-- start of DATASET SECTION --
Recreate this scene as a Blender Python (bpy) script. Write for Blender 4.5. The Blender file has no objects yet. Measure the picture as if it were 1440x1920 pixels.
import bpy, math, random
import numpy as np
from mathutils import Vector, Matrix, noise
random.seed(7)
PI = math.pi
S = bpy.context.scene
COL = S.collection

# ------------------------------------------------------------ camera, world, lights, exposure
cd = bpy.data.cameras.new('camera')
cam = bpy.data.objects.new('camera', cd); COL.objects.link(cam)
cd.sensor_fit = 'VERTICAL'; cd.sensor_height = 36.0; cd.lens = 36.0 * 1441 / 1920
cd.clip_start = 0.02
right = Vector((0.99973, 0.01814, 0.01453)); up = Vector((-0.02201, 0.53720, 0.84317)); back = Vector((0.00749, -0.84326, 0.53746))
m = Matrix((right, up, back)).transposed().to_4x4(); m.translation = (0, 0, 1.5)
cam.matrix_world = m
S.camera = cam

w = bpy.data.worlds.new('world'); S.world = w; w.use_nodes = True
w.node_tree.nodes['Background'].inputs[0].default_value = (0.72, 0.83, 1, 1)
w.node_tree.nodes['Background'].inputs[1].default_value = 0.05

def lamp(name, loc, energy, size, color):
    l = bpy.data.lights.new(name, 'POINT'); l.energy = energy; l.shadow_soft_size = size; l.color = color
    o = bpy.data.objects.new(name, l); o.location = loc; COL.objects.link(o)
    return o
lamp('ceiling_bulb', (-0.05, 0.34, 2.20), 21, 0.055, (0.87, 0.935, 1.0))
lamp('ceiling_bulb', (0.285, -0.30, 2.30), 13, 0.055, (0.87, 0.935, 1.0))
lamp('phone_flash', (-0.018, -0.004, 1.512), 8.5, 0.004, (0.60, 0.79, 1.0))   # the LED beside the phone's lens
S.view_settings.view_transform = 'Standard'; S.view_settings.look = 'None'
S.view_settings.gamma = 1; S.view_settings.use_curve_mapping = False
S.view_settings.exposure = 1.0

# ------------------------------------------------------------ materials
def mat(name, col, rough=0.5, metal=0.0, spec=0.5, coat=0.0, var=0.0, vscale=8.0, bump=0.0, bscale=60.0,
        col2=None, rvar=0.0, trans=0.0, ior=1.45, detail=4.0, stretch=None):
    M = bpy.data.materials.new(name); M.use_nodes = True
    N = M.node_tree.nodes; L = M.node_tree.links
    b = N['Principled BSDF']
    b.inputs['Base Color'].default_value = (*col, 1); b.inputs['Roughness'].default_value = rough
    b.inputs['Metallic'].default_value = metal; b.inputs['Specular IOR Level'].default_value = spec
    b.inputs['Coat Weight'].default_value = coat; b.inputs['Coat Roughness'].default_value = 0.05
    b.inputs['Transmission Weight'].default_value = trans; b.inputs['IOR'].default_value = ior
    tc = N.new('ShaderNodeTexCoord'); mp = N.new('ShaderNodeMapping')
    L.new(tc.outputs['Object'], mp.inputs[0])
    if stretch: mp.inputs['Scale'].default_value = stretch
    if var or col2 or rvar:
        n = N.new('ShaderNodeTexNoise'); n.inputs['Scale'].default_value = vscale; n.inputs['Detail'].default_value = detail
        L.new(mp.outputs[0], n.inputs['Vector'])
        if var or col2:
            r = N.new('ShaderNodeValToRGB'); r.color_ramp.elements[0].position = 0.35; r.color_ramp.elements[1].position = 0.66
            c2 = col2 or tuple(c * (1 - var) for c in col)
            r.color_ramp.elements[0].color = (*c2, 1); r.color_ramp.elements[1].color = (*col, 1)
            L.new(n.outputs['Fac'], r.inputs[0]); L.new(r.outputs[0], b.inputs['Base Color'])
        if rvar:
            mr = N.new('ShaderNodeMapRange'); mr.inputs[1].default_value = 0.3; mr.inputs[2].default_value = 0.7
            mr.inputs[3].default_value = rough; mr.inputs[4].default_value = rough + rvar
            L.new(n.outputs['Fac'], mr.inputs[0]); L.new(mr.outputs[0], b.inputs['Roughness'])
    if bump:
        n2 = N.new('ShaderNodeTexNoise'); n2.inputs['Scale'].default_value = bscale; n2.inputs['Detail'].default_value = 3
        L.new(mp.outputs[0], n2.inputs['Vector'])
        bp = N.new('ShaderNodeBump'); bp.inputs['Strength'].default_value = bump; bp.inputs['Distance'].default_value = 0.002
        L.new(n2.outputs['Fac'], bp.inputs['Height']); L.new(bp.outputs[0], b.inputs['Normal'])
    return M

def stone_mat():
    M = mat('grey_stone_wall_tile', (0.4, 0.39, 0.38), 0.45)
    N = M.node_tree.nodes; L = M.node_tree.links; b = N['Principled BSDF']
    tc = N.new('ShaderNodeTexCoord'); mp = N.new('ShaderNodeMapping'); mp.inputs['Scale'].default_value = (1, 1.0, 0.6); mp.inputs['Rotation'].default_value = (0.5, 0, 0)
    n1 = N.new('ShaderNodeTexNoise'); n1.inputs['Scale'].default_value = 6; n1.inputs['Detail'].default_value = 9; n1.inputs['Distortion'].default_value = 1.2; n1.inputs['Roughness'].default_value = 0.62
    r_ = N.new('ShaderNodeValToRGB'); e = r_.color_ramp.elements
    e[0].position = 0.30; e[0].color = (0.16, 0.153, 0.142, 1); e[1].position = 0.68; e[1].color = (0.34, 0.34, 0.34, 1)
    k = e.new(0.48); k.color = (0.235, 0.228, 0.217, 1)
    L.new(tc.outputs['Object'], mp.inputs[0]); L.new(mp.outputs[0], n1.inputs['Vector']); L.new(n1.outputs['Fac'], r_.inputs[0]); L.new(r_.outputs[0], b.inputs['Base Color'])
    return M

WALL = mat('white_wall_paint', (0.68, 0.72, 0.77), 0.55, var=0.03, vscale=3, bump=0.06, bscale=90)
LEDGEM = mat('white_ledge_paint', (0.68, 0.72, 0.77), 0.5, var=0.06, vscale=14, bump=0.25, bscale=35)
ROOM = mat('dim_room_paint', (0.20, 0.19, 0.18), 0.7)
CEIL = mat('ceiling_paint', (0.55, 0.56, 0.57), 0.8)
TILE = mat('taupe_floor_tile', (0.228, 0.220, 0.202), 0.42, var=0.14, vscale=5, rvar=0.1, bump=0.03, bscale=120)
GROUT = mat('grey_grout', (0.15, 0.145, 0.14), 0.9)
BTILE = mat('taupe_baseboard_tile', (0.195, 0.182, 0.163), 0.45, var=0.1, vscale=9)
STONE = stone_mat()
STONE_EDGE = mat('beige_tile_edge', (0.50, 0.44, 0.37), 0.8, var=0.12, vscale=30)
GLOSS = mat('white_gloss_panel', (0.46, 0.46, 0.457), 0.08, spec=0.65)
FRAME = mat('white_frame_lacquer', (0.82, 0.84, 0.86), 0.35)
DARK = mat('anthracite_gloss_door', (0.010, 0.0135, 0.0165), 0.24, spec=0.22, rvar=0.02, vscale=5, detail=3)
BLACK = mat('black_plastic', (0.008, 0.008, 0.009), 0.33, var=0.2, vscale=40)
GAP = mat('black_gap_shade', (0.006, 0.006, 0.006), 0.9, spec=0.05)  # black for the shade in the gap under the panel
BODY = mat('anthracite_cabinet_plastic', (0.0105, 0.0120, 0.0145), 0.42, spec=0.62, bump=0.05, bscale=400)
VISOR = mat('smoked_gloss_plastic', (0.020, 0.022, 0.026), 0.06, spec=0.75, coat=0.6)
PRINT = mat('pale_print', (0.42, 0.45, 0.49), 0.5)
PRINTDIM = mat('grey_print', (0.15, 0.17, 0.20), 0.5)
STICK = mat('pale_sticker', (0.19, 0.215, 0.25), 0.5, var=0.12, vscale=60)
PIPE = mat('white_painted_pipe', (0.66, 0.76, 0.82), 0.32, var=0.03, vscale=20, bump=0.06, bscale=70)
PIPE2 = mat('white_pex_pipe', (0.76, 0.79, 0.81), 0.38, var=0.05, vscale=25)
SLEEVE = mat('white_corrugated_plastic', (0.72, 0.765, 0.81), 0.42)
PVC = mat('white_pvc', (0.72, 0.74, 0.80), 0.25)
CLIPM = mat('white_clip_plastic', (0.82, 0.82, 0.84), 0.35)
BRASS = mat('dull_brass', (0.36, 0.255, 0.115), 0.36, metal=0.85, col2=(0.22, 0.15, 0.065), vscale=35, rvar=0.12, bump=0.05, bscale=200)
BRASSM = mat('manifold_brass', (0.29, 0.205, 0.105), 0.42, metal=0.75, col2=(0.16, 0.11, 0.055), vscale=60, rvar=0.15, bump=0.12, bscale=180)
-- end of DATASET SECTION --
The lines from the top of the data above down to the line containing "COL = S.collection" are to be copied exactly; no other line should appear.

Recreate this scene as a Blender Python (bpy) script. Write for Blender 4.5. The Blender file has no objects yet. Measure the picture as if it were 1440x1920 pixels.
import bpy, math, random
import numpy as np
from mathutils import Vector, Matrix, noise
random.seed(7)
PI = math.pi
S = bpy.context.scene
COL = S.collection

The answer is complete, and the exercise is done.